What happens if the UPS does the battery charging wrong and puts up 14,4V like it is needed for some lead acid batterys?
You could at leats put a Zenerdiode parallel or a normal diode in Series, that protects against wrong wiring (+ to - and vice versa) and the 0,7V voltage drop of the Diode helps to have the somewhat right voltage.
A wide input DC-DC converter with 12V out, suggested earlier, is the cleanest solution, instead of guesswork about inputs and required passive components for voltage drops.
So far in this thread I have seen 12V, 13.5-13.8V or “what if it puts up 14.4V”. Why guess? Diodes in a saturated state have a fixed voltage drop, not catering to input variations.
DC-DC converters (switching regulators) are a well established and reliable technology giving the desired output from a range of inputs. Further, in this high current situation they will generate less heat, waste less power.
Not only, the kind I suggested are built to be used on RVs/cars/golf-carts, etc, they are enclosed in resin, have an aluminium shell that allows heat dissipation, they can be directly bolted to the chassis without need of washers/insulators/spacers, etc., and they are as robust as they can be both mechanically (resisting to vibrations) and electrically (as on battery powered vehicles there can be spikes when cranking or similar).
If stranded on a deserted island, and with a KBPC5010 available, using two diodes out of it is a good idea, though.
Sure you could MacGyver your way and use only one diodes of the 4 available or two (in parallel) if you MacGyver even more and strap both ~~ pins togheter, but why x.x
You can't use "just two" in series from the 4 available.

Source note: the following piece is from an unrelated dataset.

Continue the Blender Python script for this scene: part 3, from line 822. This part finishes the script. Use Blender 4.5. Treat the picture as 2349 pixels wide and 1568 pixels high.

Anyway, it was just an option.
I stand corrected, you can "use" only two if you use the bridge rectifier as a .. bridge rectifier, and you feed it DC instead of AC, but that wasn't the way I've mentioned it to be used, I was suggesting to only use it on the positive rail and leave the negative directly connected. That way you still have the same voltage drop but the load is less via every diode since it's split into two paths.
) it is 50% 
This is 100W version, i believe there are lower power ones, 12V 5A is original PSU.